▶ _EXERCISE INSTRUCTIONS_
Locate each line containing the string "scene" and copy it out.

▶ _SUPPLIED DATA_
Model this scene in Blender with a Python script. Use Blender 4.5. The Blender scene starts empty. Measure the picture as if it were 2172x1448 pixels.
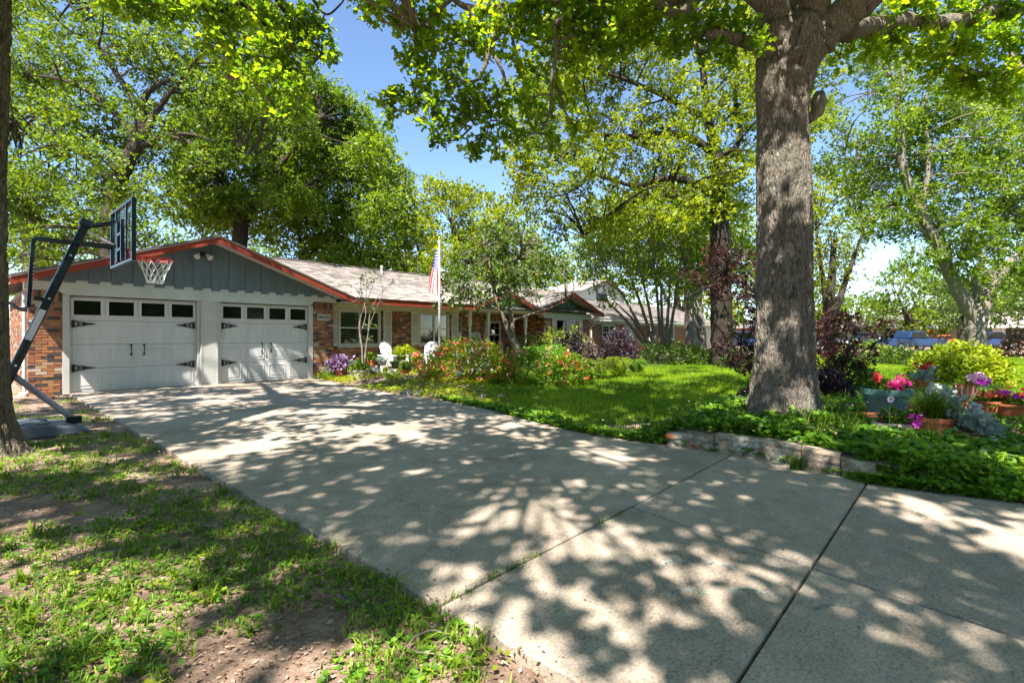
import bpy, math, random
import numpy as np
from mathutils import Vector, Matrix
random.seed(7)
RNG = np.random.default_rng(7)
SC = bpy.context.scene
COL = SC.collection
# ------------------------------------------------------------------ camera, sky, sun, exposure
F, EYE, CXP, HYP = 1050.0, 1.3, 1086.0, 712.0
cam_d = bpy.data.cameras.new('camera'); cam = bpy.data.objects.new('camera', cam_d); COL.objects.link(cam)
cam.location = (0, 0, EYE); cam.rotation_euler = (math.radians(90), 0, 0)
cam_d.sensor_width = 36; cam_d.lens = 36 * F / 2172; cam_d.shift_y = -12 / 2172
cam_d.clip_start = 0.05; cam_d.clip_end = 3000
SC.camera = cam
SUN_EL = 57.0; SAZ = (-0.33, -0.944)
_n = math.hypot(*SAZ); SAZ = (SAZ[0] / _n, SAZ[1] / _n)
SUN_DIR = Vector((SAZ[0] * math.cos(math.radians(SUN_EL)), SAZ[1] * math.cos(math.radians(SUN_EL)), math.sin(math.radians(SUN_EL))))
w = bpy.data.worlds.new('World'); SC.world = w; w.use_nodes = True
nt = w.node_tree; nt.nodes.clear()
sky = nt.nodes.new('ShaderNodeTexSky'); sky.sky_type = 'NISHITA'; sky.sun_disc = False
sky.sun_elevation = math.radians(SUN_EL); sky.sun_rotation = math.atan2(SAZ[0], SAZ[1]) % (2 * math.pi)
sky.altitude = 900; sky.air_density = 1.0; sky.dust_density = 0.15; sky.ozone_density = 3.6
bg = nt.nodes.new('ShaderNodeBackground'); bg.inputs[1].default_value = 0.088
wo = nt.nodes.new('ShaderNodeOutputWorld')
nt.links.new(sky.outputs[0], bg.inputs[0]); nt.links.new(bg.outputs[0], wo.inputs[0])
sl = bpy.data.lights.new('sun', 'SUN'); sl.energy = 5.0; sl.angle = math.radians(0.53); sl.color = (1.0, 0.935, 0.86)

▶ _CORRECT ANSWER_
Model this scene in Blender with a Python script. Use Blender 4.5. The Blender scene starts empty. Measure the picture as if it were 2172x1448 pixels.
SC = bpy.context.scene